Archives of Maryland
(Biographical Series)

George Stiles (1760-1819)
MSA SC 3520-12467

Source:  Wilbur F. Coyle, The Mayors of Baltimore (Reprinted from The Baltimore Municipal Journal, 1919), 19-21.
George Stiles, Mayor of Baltimore, 1816, resigned February 9th, 1819. 

Mayor Stiles' electors were balloted for October 7th, 1816, and October 5th, 1818, respectively. Upon the Mayor resigning, the electors chose Edward Johnson formerly Mayor, for the remainder of the term. 

During these (Stiles) administrations, the first Belair Market house was erected, and Hanover Market was completed. Pratt Street was opened from Charles Street to Jones Falls and three quays, now parts of Ellicott Street, Hollingsworth Street and Cheapside were filled. The City limits were extended to 13 202/1000 square miles by Act of Assembly passed February 3rd, 1817. Traffic (speed limit) regulations for vehicles and a system of garbage collection were proposed. The Eastern City Spring lot was acquired. Streets were first illuminated by gas during this administration. Jones Falls was in part walled in, but a deluge of this stream occurred August 9th, 1817. 

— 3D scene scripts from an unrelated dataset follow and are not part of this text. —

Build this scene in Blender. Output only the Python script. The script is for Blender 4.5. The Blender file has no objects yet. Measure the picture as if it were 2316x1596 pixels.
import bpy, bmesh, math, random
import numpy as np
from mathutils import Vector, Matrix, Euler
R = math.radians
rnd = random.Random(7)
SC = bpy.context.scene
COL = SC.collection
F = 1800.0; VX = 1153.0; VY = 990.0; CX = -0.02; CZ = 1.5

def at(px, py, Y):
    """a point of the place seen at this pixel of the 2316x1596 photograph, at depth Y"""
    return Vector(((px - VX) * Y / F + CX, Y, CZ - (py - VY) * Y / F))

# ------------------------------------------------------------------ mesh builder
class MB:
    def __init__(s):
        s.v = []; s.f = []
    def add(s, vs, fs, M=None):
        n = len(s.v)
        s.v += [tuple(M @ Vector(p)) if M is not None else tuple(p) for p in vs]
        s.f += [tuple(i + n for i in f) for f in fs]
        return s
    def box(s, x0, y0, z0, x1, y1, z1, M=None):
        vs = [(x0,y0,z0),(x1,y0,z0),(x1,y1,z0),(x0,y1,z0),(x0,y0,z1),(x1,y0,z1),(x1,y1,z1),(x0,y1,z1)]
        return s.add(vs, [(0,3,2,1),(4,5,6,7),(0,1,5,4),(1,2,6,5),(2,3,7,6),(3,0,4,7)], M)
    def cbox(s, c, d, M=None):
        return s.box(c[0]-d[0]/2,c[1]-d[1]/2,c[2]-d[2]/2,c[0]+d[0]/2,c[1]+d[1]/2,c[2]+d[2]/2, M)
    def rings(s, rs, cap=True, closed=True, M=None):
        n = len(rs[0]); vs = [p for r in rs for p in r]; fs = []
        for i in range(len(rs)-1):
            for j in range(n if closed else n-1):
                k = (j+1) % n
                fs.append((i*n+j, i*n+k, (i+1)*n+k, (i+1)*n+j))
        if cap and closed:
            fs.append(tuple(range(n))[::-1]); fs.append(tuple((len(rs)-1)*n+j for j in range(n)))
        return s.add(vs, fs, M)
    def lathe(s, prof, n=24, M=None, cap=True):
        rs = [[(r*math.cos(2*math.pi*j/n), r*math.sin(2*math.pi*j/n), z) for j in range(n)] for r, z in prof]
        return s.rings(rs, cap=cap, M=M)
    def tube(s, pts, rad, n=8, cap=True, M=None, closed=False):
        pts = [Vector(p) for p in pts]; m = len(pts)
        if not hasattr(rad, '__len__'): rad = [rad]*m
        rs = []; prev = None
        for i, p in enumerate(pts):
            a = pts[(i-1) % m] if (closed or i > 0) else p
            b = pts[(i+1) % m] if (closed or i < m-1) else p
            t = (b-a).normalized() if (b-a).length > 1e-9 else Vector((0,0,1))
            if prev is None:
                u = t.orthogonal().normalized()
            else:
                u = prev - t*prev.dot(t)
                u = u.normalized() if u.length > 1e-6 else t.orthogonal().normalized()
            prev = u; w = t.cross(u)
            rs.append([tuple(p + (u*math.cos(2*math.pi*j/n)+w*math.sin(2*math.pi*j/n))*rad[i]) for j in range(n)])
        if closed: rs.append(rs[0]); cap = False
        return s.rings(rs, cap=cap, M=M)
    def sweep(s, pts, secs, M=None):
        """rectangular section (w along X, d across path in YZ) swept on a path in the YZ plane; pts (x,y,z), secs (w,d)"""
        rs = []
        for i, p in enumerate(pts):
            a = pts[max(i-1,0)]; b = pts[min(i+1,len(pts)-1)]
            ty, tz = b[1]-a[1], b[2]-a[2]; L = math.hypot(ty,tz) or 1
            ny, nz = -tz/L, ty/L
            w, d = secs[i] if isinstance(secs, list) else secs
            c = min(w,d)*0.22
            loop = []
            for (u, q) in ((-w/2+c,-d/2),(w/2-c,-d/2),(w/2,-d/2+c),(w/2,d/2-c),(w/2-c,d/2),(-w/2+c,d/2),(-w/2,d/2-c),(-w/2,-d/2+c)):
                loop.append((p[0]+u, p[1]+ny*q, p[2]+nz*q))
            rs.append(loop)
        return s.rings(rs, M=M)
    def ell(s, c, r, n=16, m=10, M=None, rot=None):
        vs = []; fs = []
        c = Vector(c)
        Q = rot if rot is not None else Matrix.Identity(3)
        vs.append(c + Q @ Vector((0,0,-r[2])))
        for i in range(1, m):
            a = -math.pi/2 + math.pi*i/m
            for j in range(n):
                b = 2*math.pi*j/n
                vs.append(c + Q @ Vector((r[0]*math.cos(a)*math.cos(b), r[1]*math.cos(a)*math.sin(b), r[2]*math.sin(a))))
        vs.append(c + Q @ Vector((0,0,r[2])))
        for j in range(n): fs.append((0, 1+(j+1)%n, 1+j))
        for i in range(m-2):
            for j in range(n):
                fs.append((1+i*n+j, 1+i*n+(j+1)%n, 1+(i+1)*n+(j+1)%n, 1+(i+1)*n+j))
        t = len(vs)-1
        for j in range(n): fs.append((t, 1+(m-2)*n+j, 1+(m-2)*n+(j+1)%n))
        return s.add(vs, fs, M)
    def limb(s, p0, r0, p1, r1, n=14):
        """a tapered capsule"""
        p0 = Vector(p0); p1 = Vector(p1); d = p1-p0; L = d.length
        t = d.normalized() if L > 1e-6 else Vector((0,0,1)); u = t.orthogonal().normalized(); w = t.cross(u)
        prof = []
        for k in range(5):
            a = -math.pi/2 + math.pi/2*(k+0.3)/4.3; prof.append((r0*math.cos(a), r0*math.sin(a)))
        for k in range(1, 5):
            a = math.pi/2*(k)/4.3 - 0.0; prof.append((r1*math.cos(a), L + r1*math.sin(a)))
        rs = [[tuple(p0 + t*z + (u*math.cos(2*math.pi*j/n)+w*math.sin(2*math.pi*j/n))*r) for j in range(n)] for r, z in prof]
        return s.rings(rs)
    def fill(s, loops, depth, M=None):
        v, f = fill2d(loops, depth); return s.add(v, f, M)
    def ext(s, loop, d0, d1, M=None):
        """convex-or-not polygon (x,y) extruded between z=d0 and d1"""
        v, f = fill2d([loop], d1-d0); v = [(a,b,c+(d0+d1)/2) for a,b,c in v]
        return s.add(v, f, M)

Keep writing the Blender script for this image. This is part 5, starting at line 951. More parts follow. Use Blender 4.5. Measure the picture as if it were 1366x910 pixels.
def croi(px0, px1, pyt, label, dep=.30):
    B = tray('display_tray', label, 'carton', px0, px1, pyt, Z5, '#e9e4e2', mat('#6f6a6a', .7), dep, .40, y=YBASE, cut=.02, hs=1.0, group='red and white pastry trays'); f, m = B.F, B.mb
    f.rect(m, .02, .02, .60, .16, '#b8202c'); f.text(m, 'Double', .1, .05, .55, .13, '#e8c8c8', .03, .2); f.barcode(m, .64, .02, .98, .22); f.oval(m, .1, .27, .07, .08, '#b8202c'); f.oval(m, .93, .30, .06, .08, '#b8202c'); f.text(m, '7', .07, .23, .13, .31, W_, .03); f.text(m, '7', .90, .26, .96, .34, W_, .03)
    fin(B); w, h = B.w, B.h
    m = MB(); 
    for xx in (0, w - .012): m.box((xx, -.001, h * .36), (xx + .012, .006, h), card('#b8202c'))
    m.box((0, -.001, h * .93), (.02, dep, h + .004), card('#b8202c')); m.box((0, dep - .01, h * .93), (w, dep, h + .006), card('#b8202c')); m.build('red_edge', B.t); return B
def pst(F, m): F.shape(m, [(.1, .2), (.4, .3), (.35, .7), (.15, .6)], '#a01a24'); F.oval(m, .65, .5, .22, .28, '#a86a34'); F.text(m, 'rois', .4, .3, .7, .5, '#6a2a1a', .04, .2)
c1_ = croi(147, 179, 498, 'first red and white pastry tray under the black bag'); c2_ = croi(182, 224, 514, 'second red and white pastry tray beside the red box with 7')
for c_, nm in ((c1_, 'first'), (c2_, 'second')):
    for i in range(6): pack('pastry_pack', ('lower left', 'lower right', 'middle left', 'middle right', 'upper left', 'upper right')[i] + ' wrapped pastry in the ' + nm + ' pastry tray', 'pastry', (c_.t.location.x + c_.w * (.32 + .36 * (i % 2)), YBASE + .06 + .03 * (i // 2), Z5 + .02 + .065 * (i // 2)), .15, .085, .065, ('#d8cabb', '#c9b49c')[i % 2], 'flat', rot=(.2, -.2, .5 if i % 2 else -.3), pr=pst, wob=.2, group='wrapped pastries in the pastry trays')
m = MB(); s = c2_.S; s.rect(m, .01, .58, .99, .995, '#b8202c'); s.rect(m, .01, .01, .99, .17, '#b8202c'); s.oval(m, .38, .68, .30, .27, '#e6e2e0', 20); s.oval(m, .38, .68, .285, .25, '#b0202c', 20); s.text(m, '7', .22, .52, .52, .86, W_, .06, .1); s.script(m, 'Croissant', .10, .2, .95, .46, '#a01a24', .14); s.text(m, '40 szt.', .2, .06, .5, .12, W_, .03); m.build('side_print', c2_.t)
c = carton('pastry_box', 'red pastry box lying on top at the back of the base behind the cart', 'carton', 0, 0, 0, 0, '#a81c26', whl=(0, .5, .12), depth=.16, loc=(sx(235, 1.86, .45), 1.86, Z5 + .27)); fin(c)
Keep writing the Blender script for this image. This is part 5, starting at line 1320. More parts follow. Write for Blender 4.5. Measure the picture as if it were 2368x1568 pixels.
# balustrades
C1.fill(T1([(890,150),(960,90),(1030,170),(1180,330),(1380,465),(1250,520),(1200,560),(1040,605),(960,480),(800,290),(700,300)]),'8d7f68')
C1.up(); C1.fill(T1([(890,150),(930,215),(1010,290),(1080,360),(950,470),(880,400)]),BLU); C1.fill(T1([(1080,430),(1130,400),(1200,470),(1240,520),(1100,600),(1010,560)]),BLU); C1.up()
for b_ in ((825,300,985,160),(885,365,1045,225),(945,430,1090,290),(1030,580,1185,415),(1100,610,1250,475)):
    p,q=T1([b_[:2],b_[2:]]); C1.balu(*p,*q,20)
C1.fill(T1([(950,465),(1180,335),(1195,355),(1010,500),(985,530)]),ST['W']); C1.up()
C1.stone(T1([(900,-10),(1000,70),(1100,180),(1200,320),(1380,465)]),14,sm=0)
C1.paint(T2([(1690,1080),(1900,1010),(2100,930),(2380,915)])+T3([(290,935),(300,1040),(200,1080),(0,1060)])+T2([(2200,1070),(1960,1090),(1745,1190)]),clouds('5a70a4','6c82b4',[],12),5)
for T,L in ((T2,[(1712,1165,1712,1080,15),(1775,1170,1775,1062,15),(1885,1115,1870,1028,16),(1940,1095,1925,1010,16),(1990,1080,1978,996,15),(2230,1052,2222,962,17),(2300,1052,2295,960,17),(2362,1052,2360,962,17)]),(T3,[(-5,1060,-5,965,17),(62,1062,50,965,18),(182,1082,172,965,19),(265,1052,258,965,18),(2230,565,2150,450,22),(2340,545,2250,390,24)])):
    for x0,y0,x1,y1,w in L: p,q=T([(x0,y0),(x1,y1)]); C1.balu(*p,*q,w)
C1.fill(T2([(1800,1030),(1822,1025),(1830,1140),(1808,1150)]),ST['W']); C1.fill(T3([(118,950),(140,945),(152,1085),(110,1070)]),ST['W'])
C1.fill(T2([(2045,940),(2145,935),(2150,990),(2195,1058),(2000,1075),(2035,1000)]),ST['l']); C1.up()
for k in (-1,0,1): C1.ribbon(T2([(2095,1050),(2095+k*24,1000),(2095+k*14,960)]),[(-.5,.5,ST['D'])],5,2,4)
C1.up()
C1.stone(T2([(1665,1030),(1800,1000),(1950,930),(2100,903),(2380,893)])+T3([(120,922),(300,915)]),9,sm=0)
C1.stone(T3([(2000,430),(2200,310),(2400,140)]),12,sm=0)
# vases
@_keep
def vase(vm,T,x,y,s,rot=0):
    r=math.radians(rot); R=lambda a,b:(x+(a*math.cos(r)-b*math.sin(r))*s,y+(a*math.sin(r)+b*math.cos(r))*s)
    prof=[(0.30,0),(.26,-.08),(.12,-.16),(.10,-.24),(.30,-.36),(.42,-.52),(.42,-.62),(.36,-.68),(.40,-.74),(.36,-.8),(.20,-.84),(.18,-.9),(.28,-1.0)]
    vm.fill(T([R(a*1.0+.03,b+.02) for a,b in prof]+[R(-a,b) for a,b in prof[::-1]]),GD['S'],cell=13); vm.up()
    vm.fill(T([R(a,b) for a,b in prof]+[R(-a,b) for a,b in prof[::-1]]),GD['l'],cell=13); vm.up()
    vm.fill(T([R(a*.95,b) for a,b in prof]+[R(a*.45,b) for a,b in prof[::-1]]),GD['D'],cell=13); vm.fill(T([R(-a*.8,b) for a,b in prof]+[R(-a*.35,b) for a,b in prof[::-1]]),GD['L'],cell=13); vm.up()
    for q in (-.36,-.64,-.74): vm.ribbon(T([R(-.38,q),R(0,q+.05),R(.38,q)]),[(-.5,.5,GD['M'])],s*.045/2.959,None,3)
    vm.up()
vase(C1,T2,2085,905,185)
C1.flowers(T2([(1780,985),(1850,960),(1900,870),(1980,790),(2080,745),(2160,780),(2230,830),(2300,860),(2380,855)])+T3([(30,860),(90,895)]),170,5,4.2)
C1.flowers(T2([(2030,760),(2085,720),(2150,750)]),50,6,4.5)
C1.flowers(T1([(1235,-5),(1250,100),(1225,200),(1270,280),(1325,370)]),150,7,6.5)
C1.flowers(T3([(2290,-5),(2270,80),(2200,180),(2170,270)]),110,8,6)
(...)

Ordinances regulating the manner of paving street Jones and alleys (river stones or pebbles and cobblestones only to be used), and authority to use name plates to indicate various streets were approved. Provision to divide the City, as enlarged, into twelve wards and to construct part of the Harford street (Central Avenue) sewer was made. 

Mayor Stiles was born in 1760, and, like many of the Mayors of Baltimore before and after him, was a merchant, but it is assumed he was the "Captain Stiles" referred to by historians as the commander of the marine artillery stationed on the waterfront at Fort McHenry during the bombardment in 1814. 

He died June 16th, 1819, and was buried in the cemetery at Broadway and Gay Street.